BEYOND THE BOSPORUS: Erdogan goes back to his ‘goofy movie’ routine as his central bankers hold rates

BEYOND THE BOSPORUS: Erdogan goes back to his ‘goofy movie’ routine as his central bankers hold rates
Erdogan. Box office hit.
By Akin Nazli in Belgrade October 22, 2020

Turkey’s central bank harried the markets on October 22 by confounding big expectations for a rate hike with the announcement that it was keeping its main policy rate (the one-week repo) at 10.25%. Markets had massively bought into a formal rate increase of at least 150bp.

Following the shock, the Turkish lira, which had been testing below the 7.80-per-dollar level, almost burst into 8-per-dollar territory, setting a fresh all-time low of 7.9788.

The banking index on the Borsa Istanbul also took a nosedive as investors, wondering if they had been inserted into some kind of goofy movie, digested Turkey's latest failure to follow orthodox economics.

“Any committed EM sales-trader would have been here at noon for the CBT's rate decision but I'm afraid I was at lunch (the unspeakable in pursuit of the uneatable) and so missed the huge fcuk-up I mean monetary policy error of the CBT failing to hike rates unequivocally and conventionally,” Julian Rimmer of Investec wrote in an emailed note to investors.

“Ultimately, the mkts will force the CBT to make this tightening and because they have delayed it, it will, of course, have to be so much bigger than originally required,” he added.

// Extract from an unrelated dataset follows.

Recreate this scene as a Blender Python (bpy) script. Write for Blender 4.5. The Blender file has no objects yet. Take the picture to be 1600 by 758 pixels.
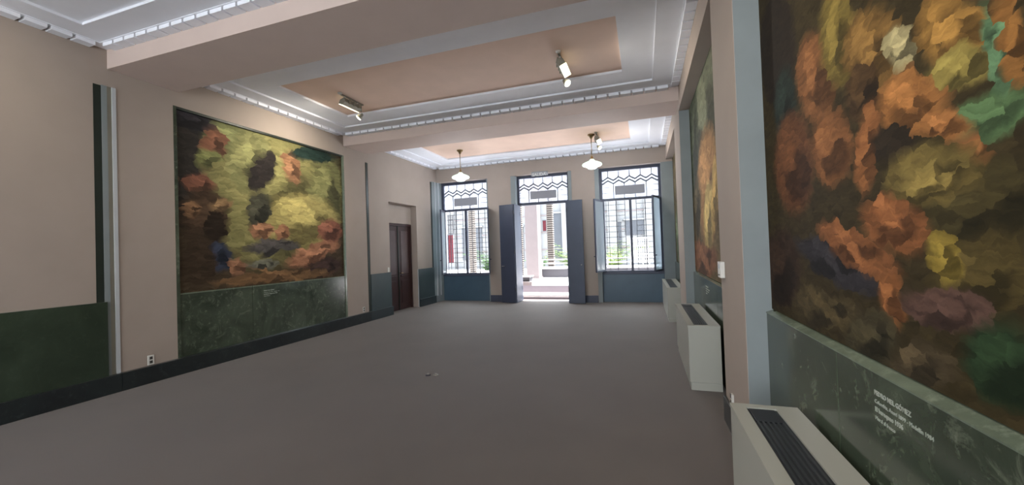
import bpy, bmesh, math, random
from mathutils import Vector, Matrix

random.seed(7)
SC = bpy.context.scene
COL = SC.collection
R = math.radians

# light levels
EXPOSURE = 0.6
SKY = 6.0
SUN = 30.0
REAR_POWER = 66
REAR_SHARE = (1.3, .9, 1.2)
FLOODS = (115, 65, 80, 105, 30)
FLOOD_ANGLE = 130
FLOOD_DIP = .60
PEND = 38

# ------------------------------------------------------------------ camera
def set_camera():
    yaw, pit, rol, f = -.3171, .0157, -.034, 623.63
    F = Vector((math.sin(yaw) * math.cos(pit), math.cos(yaw) * math.cos(pit), math.sin(pit)))
    r = Vector((math.cos(yaw), -math.sin(yaw), 0)); u = r.cross(F)
    rr = math.cos(rol) * r + math.sin(rol) * u
    uu = -math.sin(rol) * r + math.cos(rol) * u
    cam = bpy.data.cameras.new('camera'); cam.sensor_width = 36; cam.sensor_fit = 'HORIZONTAL'
    cam.lens = f / 1600 * 36; cam.clip_start = .02; cam.clip_end = 400
    o = bpy.data.objects.new('camera', cam); COL.objects.link(o)
    m = Matrix((rr, uu, -F)).transposed().to_4x4(); m.translation = (0, 0, 1.6)
    o.matrix_world = m
    SC.camera = o
set_camera()

# ------------------------------------------------------------------ world, sun, rear fill, exposure
SC.view_settings.view_transform = 'Standard'
SC.view_settings.look = 'None'
SC.view_settings.exposure = EXPOSURE
SC.view_settings.gamma = 1
SC.view_settings.use_curve_mapping = False

def set_world():
    w = bpy.data.worlds.new('sky'); SC.world = w; w.use_nodes = True
    bg = w.node_tree.nodes['Background']
    bg.inputs[0].default_value = (.82, .91, 1, 1)
    bg.inputs[1].default_value = SKY
set_world()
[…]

The central bank has at the back door hiked its cost of funding by more than 500bp since mid-July, but, the tightening on the table that has a direct impact on the real economy has been blown to the wind as—as any fule kno—President Recep Tayyip Erdogan will not allow the national lender to frankly communicate that it is tightening its monetary policy.

That same story has played out for a decade by now. So, there’s really no need to reiterate it each time it repeats. Erdoganomics rule. OK?

“What to do with trading longs initiated Monday? Let's wait until tomorrow and get a clearer picture. We are about 3% out of the money at the moment,” Rimmer also wrote.

The previous rate-setters’ meeting, of course,  brought a surprise hike in the policy rate. That September 24 move prompted stakeholders in the Turkish markets to work on building positive sentiment. Their marketing was all about how the palace in Ankara was returning to market-friendly behaviour.

Those who bought in have been rocked back in their shoes. Those looking for the comedy in reality could today have done worse than watch how the market pundits were looping the loop trying to reconcile market analysis with the apparent crazies running the Turkish government.

But anyways, while market players are mightily pissed off with the Turkish central bank and its indigestible interest rate strategy, the regulator did at least hike its late liquidity window rate by 150bp to 14.75%.

The ill-communication between the market and the Erdogan administraton has reached biblical proportions. At the September 24 meeting, Turkey did not actually hike its active funding rate but the market perceived the unexpected 200bp hike in the main policy rate as positive. This time around, the active funding rate has been hiked, but the market has perceived a negative shock.

By the way, let’s not forget that these policy rates are only for the central bank’s funding via open market operations, which actually amounts to less than the total lira funding it provides the banks via USD-TRY swap auctions.

For fans of puzzles, Haluk Burumcekci of Burumcekci Consulting, has calculated, in the chart below shared on October 9 by @e507, the overall funding rate at 10.38%, including USD-TRY swaps with local banks, versus a weighted average cost of funding (WACF) of 11.47% as of October 8.

Since then, the central bank has hiked its ‘FX swap 1w’ and ‘Altin (gold) swap 1w’ rates to 11.75% while the ‘ihale’ (auction) rates gradually reached 11.42% as of October 20 (but that is not the overall average figure, it represents only one auction).

As of October 21, the WACF, which excludes swaps, reached 12.52%.